Do you feel like you've got a good shot to earn your fourth straight win this weekend?

"I certainly hope so, no doubt. I never won at Pocono Raceway and I hope that's about to change. We've certainly had some good runs over the years sometimes in the spring race and sometimes in the summer race but overall I feel like our team has really come a long ways and I like where we're going and where we're at and so I can just hope that we can continue here this weekend and get ourselves a win and make it four in a row."

What are your simple joys after your injury?

"First of all I think I'd say my son (Brexton Busch). I think being able to have him come along and join us in this world through all of the things that we go through in order to conceive to have him. That was a challenge but yet it's certainly well worth it in the end. He's the joy of our lives right now. He was already up this morning laughing and he was smiling and just playing all morning long. So, he's a really good baby.
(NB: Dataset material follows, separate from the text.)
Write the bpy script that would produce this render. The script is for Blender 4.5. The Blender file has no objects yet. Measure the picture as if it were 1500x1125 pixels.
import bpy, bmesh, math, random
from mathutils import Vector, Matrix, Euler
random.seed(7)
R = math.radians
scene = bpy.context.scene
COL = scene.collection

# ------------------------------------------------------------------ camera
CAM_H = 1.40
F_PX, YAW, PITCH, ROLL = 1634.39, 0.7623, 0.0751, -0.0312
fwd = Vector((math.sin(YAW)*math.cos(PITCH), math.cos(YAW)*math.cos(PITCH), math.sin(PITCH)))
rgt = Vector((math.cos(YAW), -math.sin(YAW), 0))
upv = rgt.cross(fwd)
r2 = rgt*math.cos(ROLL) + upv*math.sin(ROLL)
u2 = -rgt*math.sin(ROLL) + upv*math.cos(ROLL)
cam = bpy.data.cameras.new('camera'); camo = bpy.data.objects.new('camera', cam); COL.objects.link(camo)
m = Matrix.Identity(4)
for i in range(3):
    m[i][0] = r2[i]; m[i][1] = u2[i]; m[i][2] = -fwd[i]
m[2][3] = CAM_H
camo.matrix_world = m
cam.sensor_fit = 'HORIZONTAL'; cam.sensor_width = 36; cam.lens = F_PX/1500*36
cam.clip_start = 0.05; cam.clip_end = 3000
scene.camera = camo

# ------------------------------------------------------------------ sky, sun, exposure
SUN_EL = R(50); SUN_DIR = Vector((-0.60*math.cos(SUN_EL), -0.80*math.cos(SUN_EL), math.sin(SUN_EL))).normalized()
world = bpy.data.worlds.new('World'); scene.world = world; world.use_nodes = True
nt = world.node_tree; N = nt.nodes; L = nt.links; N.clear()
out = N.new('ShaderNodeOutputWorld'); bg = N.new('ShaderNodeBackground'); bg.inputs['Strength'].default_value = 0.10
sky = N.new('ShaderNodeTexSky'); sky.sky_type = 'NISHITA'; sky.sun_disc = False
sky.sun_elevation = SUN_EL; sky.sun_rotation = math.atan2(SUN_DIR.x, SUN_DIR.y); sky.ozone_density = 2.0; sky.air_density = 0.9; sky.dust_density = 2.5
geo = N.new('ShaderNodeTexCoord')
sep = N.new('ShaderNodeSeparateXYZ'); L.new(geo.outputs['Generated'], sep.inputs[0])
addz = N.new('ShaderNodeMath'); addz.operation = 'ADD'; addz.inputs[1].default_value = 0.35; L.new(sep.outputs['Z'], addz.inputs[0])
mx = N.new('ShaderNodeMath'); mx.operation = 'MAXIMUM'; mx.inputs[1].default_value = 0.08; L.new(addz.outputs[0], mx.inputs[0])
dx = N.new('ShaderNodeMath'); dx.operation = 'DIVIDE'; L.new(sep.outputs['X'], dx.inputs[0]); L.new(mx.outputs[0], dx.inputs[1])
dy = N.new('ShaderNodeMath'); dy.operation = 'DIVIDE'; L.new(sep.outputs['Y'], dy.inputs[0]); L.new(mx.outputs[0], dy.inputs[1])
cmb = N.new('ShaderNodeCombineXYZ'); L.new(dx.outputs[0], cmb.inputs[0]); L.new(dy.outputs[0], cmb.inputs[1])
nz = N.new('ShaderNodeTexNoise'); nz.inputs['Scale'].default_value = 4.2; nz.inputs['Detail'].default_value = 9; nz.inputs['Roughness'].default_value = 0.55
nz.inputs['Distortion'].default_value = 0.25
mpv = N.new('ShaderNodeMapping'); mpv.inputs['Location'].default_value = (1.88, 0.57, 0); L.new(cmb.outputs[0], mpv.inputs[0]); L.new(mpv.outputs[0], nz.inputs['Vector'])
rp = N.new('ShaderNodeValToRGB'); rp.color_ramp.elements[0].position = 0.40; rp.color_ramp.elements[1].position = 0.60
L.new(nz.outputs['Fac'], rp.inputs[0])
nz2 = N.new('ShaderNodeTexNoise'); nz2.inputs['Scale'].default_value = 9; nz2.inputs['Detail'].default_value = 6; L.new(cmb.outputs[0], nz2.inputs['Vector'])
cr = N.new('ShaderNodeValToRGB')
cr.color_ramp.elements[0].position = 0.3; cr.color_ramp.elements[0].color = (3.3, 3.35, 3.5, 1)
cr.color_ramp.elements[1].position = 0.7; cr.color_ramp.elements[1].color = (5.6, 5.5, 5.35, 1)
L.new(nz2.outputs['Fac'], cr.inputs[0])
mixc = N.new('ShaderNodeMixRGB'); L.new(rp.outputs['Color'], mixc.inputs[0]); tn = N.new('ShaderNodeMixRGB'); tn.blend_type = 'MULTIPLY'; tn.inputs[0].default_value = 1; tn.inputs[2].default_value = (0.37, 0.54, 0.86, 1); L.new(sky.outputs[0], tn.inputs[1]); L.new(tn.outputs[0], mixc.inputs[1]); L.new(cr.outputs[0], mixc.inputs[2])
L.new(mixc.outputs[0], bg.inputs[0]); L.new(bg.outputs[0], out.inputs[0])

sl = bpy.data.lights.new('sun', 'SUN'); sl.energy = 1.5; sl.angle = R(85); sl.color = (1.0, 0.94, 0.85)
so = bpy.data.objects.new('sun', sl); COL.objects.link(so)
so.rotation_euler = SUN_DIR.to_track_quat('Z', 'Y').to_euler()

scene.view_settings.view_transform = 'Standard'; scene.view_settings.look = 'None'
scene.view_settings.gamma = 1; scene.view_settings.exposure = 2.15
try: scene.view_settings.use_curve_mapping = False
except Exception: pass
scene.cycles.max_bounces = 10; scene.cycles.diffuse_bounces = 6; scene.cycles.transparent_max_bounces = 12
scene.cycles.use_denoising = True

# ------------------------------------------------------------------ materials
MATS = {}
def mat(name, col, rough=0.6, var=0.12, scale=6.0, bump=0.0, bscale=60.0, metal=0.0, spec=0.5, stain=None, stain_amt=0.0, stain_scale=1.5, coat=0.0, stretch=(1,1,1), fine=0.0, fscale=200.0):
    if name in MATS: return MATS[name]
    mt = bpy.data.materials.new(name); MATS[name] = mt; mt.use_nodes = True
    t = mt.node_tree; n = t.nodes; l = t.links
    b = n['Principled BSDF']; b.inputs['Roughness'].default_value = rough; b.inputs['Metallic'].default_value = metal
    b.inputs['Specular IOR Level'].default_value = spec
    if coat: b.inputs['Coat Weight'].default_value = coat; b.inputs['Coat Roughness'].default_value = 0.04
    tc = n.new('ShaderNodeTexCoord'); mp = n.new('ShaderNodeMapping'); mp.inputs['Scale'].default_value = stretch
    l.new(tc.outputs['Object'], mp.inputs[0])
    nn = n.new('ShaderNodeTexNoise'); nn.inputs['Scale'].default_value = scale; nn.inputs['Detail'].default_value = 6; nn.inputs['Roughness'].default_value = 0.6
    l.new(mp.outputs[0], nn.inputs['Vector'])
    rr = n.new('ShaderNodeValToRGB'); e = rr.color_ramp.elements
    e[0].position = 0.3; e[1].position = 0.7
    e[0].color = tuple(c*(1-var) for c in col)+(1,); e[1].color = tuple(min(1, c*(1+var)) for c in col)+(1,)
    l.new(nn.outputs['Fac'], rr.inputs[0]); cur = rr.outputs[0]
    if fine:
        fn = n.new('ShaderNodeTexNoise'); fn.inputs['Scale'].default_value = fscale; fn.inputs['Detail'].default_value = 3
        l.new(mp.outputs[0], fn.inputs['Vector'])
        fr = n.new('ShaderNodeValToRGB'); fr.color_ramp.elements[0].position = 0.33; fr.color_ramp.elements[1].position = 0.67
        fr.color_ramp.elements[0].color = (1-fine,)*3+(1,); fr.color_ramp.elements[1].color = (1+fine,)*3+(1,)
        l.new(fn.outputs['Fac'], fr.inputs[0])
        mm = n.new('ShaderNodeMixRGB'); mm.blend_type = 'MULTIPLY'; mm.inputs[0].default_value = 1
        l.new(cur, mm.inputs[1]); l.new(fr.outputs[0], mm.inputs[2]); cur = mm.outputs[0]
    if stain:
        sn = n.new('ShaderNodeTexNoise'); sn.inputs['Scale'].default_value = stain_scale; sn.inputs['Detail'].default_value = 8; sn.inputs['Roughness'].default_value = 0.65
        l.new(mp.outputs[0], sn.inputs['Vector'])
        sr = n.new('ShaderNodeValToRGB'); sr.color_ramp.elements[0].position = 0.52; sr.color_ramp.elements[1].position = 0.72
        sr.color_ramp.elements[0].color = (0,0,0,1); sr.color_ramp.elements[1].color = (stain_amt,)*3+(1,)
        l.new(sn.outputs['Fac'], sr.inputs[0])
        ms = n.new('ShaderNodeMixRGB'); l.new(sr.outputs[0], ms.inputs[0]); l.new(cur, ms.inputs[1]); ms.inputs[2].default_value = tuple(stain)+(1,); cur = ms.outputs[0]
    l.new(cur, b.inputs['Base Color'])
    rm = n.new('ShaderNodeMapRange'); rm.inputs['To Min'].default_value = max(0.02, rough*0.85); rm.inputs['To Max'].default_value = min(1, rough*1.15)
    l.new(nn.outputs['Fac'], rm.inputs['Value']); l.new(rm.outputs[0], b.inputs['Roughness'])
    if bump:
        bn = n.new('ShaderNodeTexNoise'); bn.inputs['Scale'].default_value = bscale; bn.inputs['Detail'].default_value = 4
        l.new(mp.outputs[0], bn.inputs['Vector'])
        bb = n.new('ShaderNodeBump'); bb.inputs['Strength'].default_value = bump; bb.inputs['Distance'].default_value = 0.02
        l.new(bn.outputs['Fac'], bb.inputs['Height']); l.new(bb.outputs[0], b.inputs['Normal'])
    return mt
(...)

Just the other day – not last night but the night before – he's two months old and he went from 9 to 7 so I can't ask for anything better than that. He's an awesome dude. Past that of course my wife (Samantha Busch). Just being able to have the both of them to be able to travel the road with me every week we're blessed to have that opportunity to have our motor home and to be here and share all of that together. That's really fun so we're not separated or he's not allowed to go or whatever. It's good to have that we're together."